Do we rejoice with those who rejoice, and weep with those who weep (Romans 12:15)? Do we help the poor when given opportunity (1 John 3:17)? Do we reach out to the one who has left the Lord (Luke 15; James 5:19-20)? Do we forgive when the erring one returns and repents (2 Corinthians 2:7-8)? Do we seek time spent with sinners (in a wholesome way) for the purpose of shining the light of Christ to them (Luke 5:31-32)? Are we gentle and sensitive towards the conscientious hearts of the spiritual babes (Romans 14-15)? Are we diligent in visiting and praying for the physically sick and distressed (James 1:27)?

     Is your heart even touched by any of the above applications?

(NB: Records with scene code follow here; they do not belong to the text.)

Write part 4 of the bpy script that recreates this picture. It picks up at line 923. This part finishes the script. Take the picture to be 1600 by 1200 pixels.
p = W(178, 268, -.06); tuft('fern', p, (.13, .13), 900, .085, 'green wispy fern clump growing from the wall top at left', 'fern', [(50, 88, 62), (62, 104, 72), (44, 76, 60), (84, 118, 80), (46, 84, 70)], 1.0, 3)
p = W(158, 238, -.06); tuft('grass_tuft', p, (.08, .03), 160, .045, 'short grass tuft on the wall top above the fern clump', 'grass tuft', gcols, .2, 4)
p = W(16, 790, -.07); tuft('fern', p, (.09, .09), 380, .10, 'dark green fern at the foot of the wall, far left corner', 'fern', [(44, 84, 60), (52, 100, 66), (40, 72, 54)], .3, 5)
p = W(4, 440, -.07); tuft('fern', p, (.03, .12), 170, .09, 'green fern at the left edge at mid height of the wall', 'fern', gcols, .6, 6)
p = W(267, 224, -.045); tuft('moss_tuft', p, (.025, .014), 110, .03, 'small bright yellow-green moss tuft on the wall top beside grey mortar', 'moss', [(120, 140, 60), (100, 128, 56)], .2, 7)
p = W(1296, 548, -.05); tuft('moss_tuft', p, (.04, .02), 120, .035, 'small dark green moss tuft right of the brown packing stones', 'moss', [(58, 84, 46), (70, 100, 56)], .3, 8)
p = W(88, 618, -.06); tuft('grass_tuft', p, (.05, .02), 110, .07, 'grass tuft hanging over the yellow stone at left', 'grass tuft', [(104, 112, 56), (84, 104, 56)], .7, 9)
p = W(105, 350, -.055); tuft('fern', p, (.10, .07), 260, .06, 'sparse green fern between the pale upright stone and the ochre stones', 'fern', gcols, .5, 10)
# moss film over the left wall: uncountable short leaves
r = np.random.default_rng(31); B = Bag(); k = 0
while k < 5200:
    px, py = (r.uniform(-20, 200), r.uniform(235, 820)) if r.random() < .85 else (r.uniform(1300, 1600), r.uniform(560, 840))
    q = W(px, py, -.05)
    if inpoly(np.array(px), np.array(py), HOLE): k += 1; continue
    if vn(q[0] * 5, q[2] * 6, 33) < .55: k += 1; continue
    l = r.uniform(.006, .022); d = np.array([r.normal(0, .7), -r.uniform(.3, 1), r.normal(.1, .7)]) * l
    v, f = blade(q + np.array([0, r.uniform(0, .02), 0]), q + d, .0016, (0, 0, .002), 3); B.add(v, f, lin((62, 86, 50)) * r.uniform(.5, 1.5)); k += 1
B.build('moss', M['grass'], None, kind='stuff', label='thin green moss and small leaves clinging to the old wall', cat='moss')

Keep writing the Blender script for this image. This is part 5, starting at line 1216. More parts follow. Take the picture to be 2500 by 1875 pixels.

Not only must we develop tenderheartedness (doesn’t come easily or naturally to all of us), we must maintain it. Calluses grow slowly and silently, often unnoticed until one day we realize (or don’t) that we have no feeling. And so it is with our hearts—slowly but surely Christ-like tenderness can turn into a rock-hard heart unaffected by the cries for help from those around us.

 Men, tenderheartedness does not make us flimsy or weak. How could we think so, if Jesus was the toughest man that ever lived? No, this is the very heart of God Himself. If He could be touched by my sinful helplessness, should we not be the same to others?

 “To sum up, all of you be harmonious, sympathetic, brotherly, kindhearted, and humble in spirit” (1 Peter 3:8).